→ **DATA FOR PROCESSING**
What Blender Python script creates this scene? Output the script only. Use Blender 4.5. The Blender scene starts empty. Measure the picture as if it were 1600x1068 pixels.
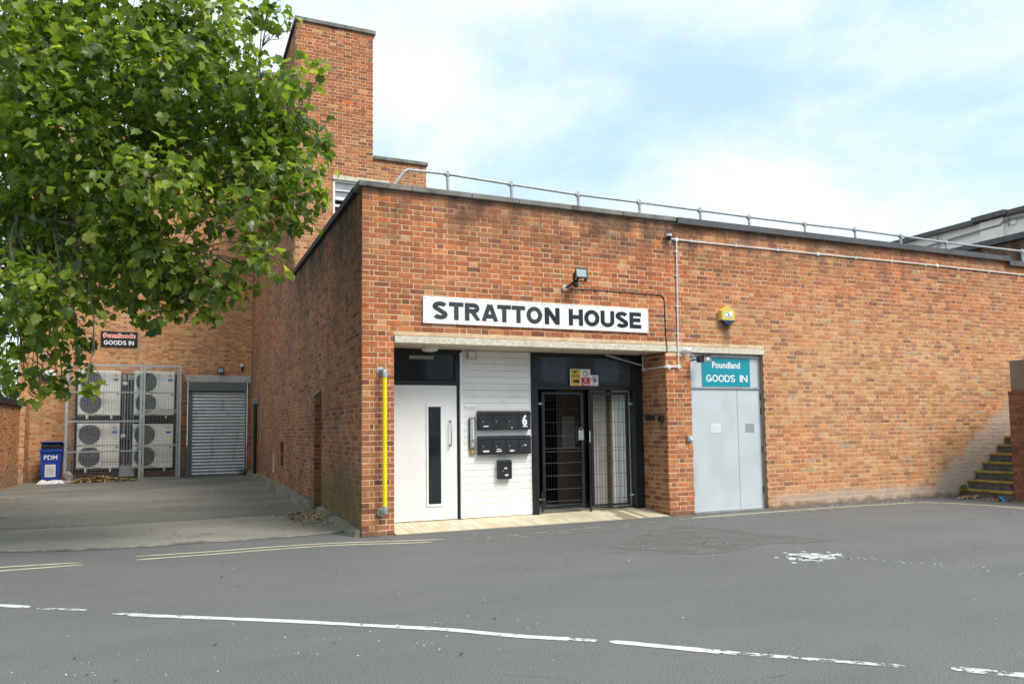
import bpy, math, random
import numpy as np
from mathutils import Vector, Matrix

# ------------------------------------------------------------------ camera, world, sun
SC = bpy.context.scene
COL = SC.collection
rnd = random.Random(7)
R = math.radians

cam_data = bpy.data.cameras.new('camera')
cam = bpy.data.objects.new('camera', cam_data)
COL.objects.link(cam)
cam_data.sensor_width = 36.0
cam_data.lens = 36.0 * 1201.0 / 1600.0
cam_data.shift_y = 0.02875
cam_data.clip_start = 0.05
cam_data.clip_end = 600
CAM = Vector((-2.290, -10.271, 1.407))
rot = Matrix(((0.91627, -0.01766, -0.40016), (-0.40033, -0.07376, -0.91340), (-0.01338, 0.99712, -0.07465)))
cam.matrix_world = Matrix.Translation(CAM) @ rot.to_4x4()
SC.camera = cam

SUN_EL, SUN_AZ = 50.0, 150.0      # degrees; azimuth clockwise from +Y
sd = bpy.data.lights.new('sun', 'SUN')
sd.energy = 1.5
sd.angle = R(24)
sd.color = (1.0, 0.95, 0.88)
sun = bpy.data.objects.new('sun', sd)
COL.objects.link(sun)
_d = Vector((math.sin(R(SUN_AZ)) * math.cos(R(SUN_EL)), math.cos(R(SUN_AZ)) * math.cos(R(SUN_EL)), math.sin(R(SUN_EL))))
sun.rotation_euler = _d.to_track_quat('Z', 'Y').to_euler()
sun.location = (0, -5, 30)

world = bpy.data.worlds.new('World')
SC.world = world
world.use_nodes = True
SC.view_settings.view_transform = 'Standard'
SC.view_settings.look = 'None'
SC.view_settings.exposure = 1.20
SC.view_settings.gamma = 1.0
SC.view_settings.use_curve_mapping = False


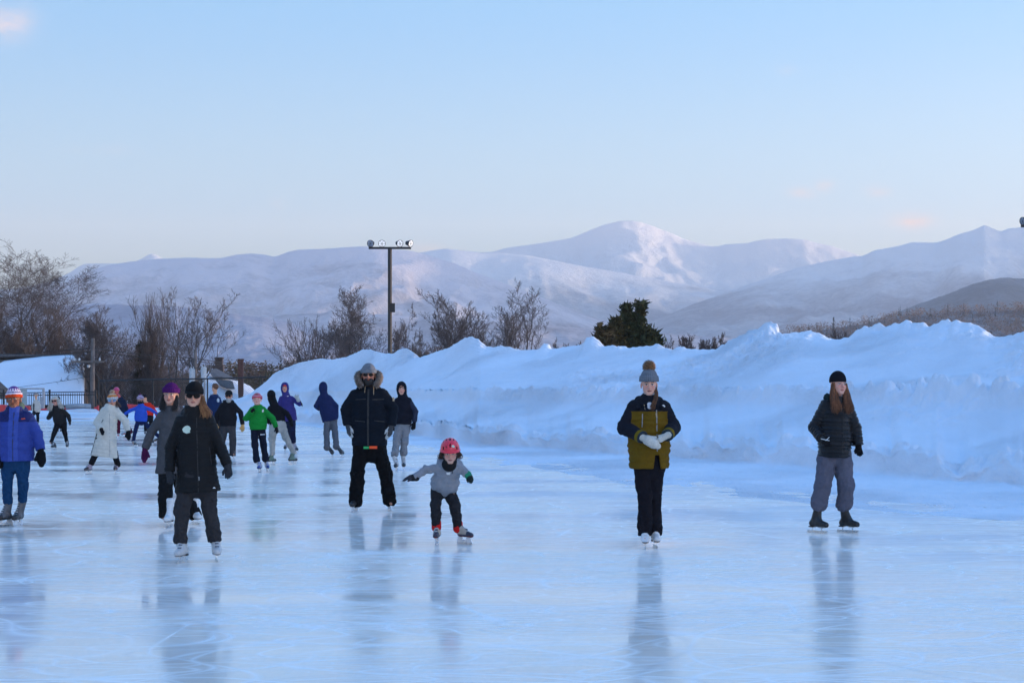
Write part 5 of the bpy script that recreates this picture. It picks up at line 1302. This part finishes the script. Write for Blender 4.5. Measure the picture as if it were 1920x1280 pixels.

→ **GIVEN INSTRUCTION**
Exclude the pictures. Write out the remaining data exactly.

→ **WRITTEN RESPONSE**
What Blender Python script creates this scene? Output the script only. Use Blender 4.5. The Blender scene starts empty. Measure the picture as if it were 1600x1068 pixels.
import bpy, math, random
import numpy as np
from mathutils import Vector, Matrix

# ------------------------------------------------------------------ camera, world, sun
SC = bpy.context.scene
COL = SC.collection
rnd = random.Random(7)
R = math.radians

cam_data = bpy.data.cameras.new('camera')
cam = bpy.data.objects.new('camera', cam_data)
COL.objects.link(cam)
cam_data.sensor_width = 36.0
cam_data.lens = 36.0 * 1201.0 / 1600.0
cam_data.shift_y = 0.02875
cam_data.clip_start = 0.05
cam_data.clip_end = 600
CAM = Vector((-2.290, -10.271, 1.407))
rot = Matrix(((0.91627, -0.01766, -0.40016), (-0.40033, -0.07376, -0.91340), (-0.01338, 0.99712, -0.07465)))
cam.matrix_world = Matrix.Translation(CAM) @ rot.to_4x4()
SC.camera = cam

SUN_EL, SUN_AZ = 50.0, 150.0      # degrees; azimuth clockwise from +Y
sd = bpy.data.lights.new('sun', 'SUN')
sd.energy = 1.5
sd.angle = R(24)
sd.color = (1.0, 0.95, 0.88)
sun = bpy.data.objects.new('sun', sd)
COL.objects.link(sun)
_d = Vector((math.sin(R(SUN_AZ)) * math.cos(R(SUN_EL)), math.cos(R(SUN_AZ)) * math.cos(R(SUN_EL)), math.sin(R(SUN_EL))))
sun.rotation_euler = _d.to_track_quat('Z', 'Y').to_euler()
sun.location = (0, -5, 30)

world = bpy.data.worlds.new('World')
SC.world = world
world.use_nodes = True
SC.view_settings.view_transform = 'Standard'
SC.view_settings.look = 'None'
SC.view_settings.exposure = 1.20
SC.view_settings.gamma = 1.0
SC.view_settings.use_curve_mapping = False


Write part 5 of the bpy script that recreates this picture. It picks up at line 1302. This part finishes the script. Write for Blender 4.5. Measure the picture as if it were 1920x1280 pixels.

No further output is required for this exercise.